Scripts that build scenes
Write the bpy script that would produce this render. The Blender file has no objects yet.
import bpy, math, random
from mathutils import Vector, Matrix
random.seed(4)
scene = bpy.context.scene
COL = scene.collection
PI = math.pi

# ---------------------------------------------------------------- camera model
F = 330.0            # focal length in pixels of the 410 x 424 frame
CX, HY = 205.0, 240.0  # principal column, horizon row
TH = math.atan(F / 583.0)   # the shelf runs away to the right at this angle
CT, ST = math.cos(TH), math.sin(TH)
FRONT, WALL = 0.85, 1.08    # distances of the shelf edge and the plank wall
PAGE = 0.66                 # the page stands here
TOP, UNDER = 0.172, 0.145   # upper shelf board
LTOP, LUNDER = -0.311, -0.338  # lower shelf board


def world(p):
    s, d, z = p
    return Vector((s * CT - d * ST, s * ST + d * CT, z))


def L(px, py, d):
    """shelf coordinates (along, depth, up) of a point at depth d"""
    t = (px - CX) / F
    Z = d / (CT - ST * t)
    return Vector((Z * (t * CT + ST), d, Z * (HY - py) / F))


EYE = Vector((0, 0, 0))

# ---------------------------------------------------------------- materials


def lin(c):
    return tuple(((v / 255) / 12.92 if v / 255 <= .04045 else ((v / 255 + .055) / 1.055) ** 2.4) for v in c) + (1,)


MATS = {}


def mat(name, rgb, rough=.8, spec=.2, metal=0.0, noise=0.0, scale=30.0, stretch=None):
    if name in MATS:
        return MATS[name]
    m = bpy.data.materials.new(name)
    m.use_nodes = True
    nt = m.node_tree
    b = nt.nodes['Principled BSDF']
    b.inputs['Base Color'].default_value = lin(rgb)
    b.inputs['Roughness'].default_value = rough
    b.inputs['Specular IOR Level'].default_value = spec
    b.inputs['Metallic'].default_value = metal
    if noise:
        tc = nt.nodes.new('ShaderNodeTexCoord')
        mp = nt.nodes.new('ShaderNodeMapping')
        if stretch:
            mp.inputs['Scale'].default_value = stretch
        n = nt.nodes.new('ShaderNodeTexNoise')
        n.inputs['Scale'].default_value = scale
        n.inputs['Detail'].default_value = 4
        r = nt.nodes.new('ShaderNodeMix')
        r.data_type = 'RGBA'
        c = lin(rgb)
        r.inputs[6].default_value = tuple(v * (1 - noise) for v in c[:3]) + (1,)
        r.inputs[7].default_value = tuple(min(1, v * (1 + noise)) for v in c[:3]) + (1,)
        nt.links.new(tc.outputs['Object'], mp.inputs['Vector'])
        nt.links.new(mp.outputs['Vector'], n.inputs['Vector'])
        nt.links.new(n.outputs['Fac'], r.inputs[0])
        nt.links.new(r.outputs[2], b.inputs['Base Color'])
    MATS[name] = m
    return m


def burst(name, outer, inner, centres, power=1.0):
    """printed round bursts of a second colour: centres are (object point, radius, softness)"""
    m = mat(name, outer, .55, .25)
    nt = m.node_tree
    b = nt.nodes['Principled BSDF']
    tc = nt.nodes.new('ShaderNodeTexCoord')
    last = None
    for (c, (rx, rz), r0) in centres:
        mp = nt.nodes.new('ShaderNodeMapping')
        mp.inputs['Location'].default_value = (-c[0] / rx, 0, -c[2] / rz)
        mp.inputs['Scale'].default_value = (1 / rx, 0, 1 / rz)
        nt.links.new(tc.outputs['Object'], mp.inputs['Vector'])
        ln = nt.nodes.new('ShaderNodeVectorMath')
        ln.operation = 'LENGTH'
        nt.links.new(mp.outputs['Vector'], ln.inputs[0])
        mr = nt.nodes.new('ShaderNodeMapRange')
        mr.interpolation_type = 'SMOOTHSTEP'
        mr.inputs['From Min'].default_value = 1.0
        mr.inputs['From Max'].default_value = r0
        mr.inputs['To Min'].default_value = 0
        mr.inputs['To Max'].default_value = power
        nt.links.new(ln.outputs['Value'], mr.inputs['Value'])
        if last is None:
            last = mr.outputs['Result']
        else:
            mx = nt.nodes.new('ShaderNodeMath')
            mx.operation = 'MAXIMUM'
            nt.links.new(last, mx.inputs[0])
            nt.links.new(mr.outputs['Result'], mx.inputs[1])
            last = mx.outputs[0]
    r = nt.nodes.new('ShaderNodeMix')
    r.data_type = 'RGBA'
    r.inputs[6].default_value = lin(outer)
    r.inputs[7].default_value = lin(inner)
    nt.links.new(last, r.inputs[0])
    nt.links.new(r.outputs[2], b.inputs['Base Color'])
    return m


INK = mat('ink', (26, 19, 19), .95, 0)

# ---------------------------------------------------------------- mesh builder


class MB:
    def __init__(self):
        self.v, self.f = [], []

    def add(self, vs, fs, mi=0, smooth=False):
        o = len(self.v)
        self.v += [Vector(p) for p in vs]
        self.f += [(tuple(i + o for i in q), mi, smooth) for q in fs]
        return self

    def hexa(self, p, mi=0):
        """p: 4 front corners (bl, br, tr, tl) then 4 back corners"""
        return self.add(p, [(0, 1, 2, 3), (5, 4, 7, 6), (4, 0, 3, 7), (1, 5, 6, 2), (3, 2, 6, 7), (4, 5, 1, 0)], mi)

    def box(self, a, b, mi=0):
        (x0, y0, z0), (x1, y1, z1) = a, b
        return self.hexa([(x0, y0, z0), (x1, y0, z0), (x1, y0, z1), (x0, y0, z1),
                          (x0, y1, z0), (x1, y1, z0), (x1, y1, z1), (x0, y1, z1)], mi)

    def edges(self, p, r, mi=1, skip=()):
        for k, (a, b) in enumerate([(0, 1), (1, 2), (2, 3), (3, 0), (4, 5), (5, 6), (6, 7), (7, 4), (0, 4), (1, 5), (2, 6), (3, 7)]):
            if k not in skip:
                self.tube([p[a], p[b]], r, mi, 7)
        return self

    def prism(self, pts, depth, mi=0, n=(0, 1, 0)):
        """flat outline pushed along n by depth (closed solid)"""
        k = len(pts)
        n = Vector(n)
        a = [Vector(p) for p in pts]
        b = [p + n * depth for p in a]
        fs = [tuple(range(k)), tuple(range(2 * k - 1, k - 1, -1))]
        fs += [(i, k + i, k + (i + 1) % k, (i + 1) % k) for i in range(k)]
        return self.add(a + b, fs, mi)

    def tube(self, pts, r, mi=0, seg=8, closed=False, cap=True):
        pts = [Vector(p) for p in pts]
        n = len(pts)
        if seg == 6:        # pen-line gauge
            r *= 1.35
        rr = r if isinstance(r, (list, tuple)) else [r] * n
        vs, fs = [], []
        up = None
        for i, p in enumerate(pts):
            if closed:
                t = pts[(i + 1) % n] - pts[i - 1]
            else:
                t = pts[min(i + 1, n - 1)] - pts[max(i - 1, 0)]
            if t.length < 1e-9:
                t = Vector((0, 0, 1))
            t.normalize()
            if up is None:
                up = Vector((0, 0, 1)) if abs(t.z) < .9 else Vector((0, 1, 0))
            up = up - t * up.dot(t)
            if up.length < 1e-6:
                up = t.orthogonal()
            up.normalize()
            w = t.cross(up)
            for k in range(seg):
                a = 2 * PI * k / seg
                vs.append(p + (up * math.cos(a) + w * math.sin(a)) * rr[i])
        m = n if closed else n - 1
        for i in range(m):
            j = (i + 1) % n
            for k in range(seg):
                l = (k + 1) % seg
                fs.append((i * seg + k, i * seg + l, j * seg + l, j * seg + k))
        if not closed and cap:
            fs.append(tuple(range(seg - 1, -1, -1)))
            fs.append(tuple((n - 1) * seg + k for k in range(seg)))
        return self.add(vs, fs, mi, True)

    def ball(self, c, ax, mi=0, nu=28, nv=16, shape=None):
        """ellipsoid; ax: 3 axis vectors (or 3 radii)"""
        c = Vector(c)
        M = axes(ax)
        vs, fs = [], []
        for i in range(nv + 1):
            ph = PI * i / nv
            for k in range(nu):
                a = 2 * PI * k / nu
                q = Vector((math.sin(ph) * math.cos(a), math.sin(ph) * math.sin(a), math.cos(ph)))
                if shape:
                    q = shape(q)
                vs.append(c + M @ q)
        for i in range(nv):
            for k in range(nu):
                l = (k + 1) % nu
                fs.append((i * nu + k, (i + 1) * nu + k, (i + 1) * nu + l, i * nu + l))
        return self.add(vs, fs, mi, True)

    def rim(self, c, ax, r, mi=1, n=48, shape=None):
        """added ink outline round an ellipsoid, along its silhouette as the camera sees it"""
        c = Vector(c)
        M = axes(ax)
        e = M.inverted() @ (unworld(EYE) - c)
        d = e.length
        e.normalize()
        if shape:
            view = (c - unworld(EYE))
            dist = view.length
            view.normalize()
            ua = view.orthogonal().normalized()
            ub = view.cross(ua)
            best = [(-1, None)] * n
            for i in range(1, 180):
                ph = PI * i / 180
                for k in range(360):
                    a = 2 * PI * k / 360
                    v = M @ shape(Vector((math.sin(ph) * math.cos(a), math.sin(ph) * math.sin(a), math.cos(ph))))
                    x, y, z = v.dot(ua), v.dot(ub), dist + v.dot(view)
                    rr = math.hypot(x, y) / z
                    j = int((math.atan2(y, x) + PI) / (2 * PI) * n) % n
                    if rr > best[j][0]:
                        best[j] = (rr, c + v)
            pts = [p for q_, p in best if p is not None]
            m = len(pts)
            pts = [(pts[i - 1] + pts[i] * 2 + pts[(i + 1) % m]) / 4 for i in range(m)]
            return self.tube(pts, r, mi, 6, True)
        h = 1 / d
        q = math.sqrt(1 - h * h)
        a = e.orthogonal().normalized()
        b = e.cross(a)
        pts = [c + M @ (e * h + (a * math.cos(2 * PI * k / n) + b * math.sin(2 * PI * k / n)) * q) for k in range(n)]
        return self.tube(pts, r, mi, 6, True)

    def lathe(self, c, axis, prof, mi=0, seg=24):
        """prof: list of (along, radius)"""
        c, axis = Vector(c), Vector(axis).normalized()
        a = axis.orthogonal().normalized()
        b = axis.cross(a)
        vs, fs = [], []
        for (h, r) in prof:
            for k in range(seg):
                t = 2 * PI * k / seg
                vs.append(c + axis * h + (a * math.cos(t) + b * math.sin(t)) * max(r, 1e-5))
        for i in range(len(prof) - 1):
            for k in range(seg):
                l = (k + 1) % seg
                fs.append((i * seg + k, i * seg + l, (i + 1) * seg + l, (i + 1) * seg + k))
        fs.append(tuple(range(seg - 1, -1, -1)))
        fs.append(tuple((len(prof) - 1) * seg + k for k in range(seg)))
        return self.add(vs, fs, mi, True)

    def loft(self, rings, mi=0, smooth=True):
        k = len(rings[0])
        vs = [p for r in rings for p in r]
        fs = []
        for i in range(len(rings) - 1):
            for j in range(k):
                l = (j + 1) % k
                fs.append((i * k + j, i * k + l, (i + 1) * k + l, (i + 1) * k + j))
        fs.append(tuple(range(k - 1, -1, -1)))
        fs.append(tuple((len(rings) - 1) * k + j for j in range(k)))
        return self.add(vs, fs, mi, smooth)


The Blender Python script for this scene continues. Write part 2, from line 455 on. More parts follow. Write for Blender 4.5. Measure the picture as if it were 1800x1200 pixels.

#### Goal
Starting at the first line of the entries above, please extract each line up to and including the line with "PI = math.pi", unchanged, and add nothing.

#### Result of the exercise
Write the bpy script that would produce this render. The Blender file has no objects yet.
import bpy, math, random
from mathutils import Vector, Matrix
random.seed(4)
scene = bpy.context.scene
COL = scene.collection
PI = math.pi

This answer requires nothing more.